■ Provided data
--- start ---
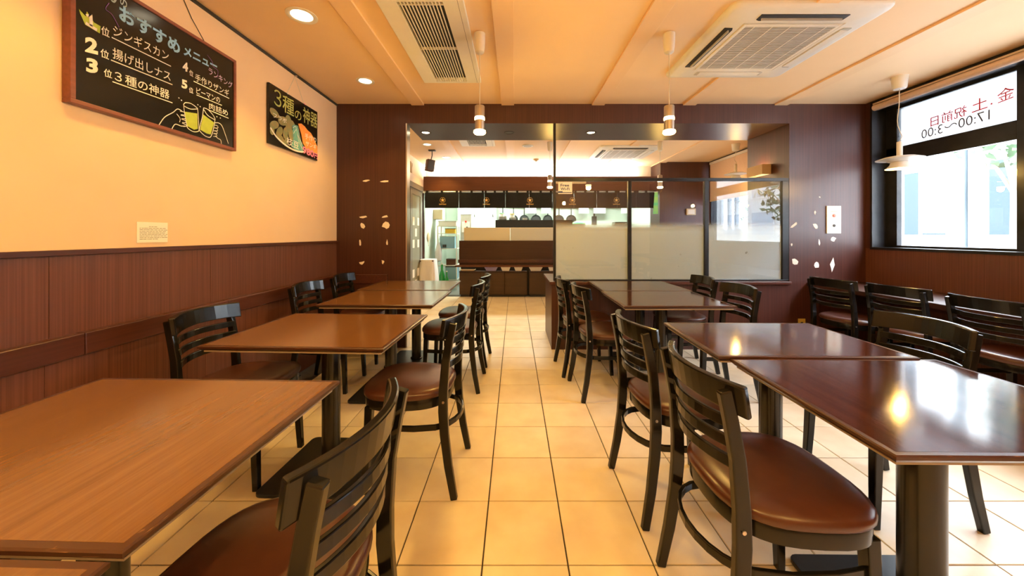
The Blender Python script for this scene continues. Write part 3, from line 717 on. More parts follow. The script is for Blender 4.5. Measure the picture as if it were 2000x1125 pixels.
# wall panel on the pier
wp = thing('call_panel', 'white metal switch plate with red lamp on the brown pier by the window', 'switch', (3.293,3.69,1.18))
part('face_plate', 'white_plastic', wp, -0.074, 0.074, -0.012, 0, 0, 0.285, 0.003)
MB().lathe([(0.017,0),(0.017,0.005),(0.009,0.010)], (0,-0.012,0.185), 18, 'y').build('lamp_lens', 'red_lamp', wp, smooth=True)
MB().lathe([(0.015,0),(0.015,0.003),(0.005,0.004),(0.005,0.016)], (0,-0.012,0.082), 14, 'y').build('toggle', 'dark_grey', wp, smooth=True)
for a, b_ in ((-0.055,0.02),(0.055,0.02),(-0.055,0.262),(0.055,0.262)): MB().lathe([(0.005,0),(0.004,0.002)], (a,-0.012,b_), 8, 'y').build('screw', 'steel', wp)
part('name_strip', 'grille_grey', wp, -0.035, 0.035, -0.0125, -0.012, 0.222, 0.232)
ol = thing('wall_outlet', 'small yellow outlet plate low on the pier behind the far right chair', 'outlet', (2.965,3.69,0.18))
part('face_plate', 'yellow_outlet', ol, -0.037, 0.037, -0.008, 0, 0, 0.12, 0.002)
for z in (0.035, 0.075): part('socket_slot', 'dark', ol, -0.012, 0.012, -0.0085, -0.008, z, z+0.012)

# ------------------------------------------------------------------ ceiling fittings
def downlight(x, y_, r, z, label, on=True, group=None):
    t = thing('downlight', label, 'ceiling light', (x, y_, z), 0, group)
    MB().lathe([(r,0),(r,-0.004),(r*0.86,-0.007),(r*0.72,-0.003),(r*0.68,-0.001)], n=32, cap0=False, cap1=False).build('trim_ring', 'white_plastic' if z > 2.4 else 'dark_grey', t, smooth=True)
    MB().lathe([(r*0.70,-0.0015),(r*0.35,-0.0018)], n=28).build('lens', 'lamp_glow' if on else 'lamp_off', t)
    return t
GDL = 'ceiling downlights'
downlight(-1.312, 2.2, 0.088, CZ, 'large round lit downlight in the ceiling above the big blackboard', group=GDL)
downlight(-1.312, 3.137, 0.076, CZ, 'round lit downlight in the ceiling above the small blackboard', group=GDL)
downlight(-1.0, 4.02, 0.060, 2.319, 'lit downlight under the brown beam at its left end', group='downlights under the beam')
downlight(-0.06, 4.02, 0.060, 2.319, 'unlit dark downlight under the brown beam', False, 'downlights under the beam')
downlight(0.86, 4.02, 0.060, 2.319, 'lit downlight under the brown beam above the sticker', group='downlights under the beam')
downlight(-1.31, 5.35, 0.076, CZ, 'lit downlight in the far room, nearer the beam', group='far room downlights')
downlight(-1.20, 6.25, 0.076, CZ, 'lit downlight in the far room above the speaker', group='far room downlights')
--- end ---
--- start ---
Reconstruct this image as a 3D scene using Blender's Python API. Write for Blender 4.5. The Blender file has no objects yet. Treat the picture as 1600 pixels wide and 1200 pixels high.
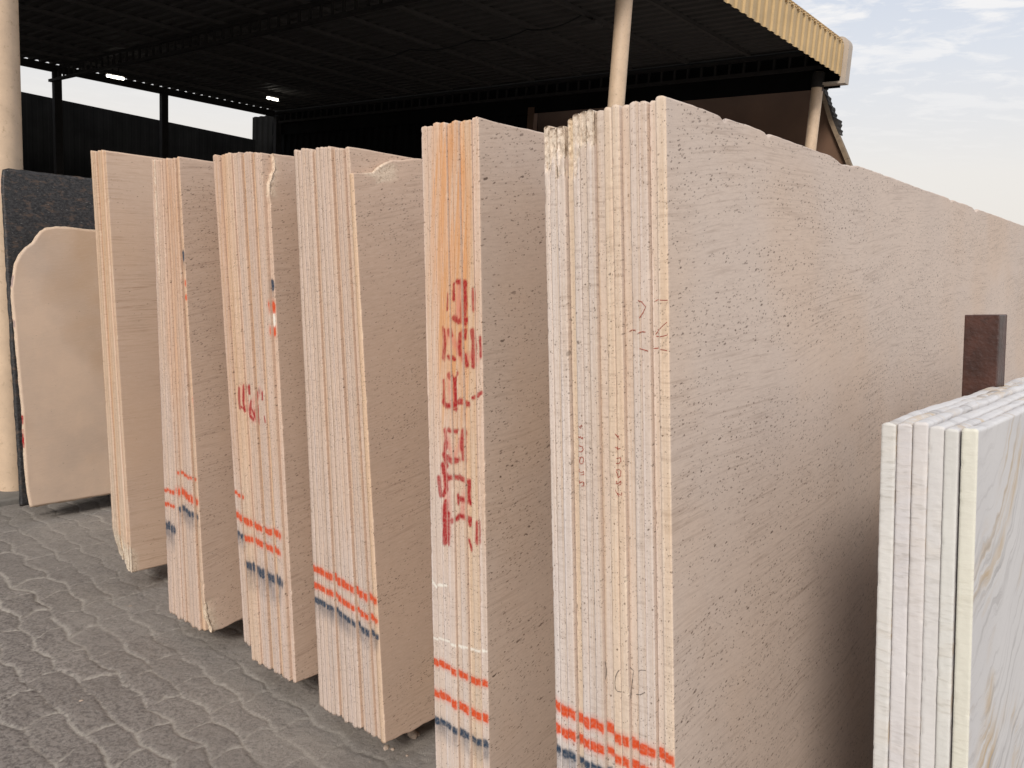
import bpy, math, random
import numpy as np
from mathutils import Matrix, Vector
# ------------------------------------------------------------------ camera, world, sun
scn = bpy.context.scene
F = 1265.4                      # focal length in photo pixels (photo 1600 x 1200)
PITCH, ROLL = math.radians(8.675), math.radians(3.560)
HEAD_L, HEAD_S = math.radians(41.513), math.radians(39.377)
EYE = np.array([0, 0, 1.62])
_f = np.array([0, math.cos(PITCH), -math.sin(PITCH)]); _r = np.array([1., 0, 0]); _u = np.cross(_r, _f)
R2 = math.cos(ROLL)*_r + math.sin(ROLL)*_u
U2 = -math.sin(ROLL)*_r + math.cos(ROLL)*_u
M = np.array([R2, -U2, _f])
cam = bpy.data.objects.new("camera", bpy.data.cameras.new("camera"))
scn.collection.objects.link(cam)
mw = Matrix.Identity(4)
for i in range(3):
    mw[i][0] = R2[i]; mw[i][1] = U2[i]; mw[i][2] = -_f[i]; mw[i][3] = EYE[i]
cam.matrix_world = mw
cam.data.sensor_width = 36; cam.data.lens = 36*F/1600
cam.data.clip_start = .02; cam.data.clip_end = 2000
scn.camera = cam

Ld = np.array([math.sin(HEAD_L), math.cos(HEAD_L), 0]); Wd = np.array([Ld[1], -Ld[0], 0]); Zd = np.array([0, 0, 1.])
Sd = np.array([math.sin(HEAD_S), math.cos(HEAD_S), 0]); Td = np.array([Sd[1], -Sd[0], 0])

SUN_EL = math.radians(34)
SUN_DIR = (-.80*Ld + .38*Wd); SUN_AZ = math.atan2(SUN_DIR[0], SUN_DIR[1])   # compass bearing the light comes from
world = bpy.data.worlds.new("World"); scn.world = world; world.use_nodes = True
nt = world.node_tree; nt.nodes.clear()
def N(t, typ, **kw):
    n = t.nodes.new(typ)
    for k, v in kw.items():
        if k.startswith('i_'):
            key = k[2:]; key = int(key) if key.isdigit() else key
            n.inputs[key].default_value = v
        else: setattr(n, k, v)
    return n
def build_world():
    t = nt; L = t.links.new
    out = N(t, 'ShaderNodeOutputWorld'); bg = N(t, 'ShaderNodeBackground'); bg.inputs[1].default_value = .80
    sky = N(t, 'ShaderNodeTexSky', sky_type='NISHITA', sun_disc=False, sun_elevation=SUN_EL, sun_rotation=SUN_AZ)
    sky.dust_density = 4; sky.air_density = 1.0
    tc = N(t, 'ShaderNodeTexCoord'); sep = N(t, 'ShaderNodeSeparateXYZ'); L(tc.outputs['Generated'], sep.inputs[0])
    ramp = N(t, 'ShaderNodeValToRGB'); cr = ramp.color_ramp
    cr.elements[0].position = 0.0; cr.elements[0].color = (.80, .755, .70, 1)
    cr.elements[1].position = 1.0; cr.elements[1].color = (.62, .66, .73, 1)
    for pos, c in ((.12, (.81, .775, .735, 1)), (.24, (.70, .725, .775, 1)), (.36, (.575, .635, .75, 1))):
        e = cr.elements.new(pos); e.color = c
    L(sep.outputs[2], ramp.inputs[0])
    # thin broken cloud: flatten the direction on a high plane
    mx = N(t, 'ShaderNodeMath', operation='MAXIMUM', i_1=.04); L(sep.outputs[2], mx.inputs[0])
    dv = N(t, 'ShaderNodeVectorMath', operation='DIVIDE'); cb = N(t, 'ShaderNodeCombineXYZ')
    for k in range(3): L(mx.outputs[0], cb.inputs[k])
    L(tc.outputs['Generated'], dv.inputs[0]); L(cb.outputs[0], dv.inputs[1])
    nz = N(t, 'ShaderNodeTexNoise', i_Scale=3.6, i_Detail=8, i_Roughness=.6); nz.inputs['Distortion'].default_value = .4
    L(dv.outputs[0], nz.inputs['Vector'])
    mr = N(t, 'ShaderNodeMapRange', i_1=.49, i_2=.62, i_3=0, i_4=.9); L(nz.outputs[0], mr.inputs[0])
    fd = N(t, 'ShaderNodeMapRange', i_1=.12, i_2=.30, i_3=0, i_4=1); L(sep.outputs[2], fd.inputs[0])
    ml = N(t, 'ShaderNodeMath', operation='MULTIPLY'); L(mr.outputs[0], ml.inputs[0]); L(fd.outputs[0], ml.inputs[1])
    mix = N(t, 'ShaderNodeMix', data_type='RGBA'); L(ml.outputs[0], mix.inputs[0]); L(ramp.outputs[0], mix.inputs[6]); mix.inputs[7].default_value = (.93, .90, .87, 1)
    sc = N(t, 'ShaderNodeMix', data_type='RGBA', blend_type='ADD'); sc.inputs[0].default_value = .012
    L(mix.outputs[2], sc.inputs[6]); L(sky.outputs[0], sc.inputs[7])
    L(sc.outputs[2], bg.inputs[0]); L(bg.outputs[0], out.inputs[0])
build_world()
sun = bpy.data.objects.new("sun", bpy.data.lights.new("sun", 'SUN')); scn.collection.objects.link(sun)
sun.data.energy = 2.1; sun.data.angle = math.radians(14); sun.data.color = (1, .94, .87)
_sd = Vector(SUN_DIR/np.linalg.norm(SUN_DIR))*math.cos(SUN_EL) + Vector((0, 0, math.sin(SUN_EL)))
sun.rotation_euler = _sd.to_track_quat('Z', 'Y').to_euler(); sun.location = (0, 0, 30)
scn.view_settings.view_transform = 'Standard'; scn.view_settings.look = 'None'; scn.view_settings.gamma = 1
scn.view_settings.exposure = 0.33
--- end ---
■ Exercise objective
Work out how many lines of the data above contain the string "part" and give the number alone.

■ Task result
5